Ils le voudraient qu'ils ne peuvent pas. Ils n'ont d'autre choix que de s'écraser face à une armée qui a des moyens colossaux. Ou au pire du désespoir, se faire sauter tous les deux ou trois mois avec leur corps. Les pauvres ! 

On ne le sait peut être pas assez dehors. Il n'y a ni journalistes, ni observateurs de l'ONU, dans les villes et les villages palestiniens où les internationaux vont s'établir pour une semaine ou plus. Déjà y aller n'est pas une mince affaire. Car il faut parfois passer à travers montagnes pour contourner les check-points et les zones sous couvre feu. Ce sont ces risques là qu'a pris Brian, en connaissance de cause. Il a fait ce que, ni l'ONU, ni tous ces humanitaires que l'on voit chez nous à la télévision, tels les Kouchner, qui se mêlent de politique et des affaires, n'ont jamais fait.

Brian a payé de sa poche son ticket d'avion et ses nuitées, il est venu, comme des milliers d'autres avant lui depuis deux ans, en volontaire, pour témoigner sa pleine solidarité à un  peuple qui n'a pas le droit d'exister normalement. Une manière de dire sa colère contre le monde qui laisse les Palestiniens face à la barbarie d'une armée qui ne connaît pas de limites dans la violence, une manière de dire non à la politique injuste de l'Amérique qui soutient Israël, un Etat raciste, il faut dire ce qui est. 

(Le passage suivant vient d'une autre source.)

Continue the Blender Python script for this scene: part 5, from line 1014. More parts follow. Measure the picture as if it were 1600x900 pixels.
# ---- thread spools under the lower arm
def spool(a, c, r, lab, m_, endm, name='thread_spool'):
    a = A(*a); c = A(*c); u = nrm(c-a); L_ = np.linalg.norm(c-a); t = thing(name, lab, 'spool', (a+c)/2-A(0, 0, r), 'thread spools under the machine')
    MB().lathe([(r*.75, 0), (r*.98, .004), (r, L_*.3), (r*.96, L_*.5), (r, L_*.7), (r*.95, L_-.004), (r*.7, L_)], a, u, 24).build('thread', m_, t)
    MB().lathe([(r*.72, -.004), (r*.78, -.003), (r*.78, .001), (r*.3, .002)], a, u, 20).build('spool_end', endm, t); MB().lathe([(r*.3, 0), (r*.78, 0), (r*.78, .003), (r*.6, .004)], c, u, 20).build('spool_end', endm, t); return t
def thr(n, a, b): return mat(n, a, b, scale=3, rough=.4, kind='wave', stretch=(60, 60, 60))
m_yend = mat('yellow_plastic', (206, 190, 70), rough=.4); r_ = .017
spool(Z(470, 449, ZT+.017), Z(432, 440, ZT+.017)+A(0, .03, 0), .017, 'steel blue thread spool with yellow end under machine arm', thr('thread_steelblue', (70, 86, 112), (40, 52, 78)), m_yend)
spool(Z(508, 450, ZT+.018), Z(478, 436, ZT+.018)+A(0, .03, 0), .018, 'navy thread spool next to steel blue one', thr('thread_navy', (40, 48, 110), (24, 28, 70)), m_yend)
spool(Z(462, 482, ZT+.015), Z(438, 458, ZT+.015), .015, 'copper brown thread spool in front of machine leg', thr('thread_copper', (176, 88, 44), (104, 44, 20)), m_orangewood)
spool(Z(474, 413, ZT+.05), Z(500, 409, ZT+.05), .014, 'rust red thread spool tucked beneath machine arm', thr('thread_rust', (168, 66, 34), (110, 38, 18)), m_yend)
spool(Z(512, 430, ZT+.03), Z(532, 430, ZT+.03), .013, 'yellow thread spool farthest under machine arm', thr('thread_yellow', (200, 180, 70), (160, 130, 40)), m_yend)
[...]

Brian a subi 8 heures d'opération la nuit passée. Il devra encore en subir une autre demain, peut être, ainsi que d'autres plus tard. Il ne parle pas, ne voit pas, ses yeux sont fermés, mais il entend ce que l'on dit. Brian est conscient, il souffre énormément, mais il peut écrire de sa main et communiquer. Il est plus fort que ceux qui le regardent, qu'il s'ingénie à faire sourire. Ses parents sont en route, le c'ur en peine. Ses camarades palestiniens et internationaux de l'ISM sont près de son chevet.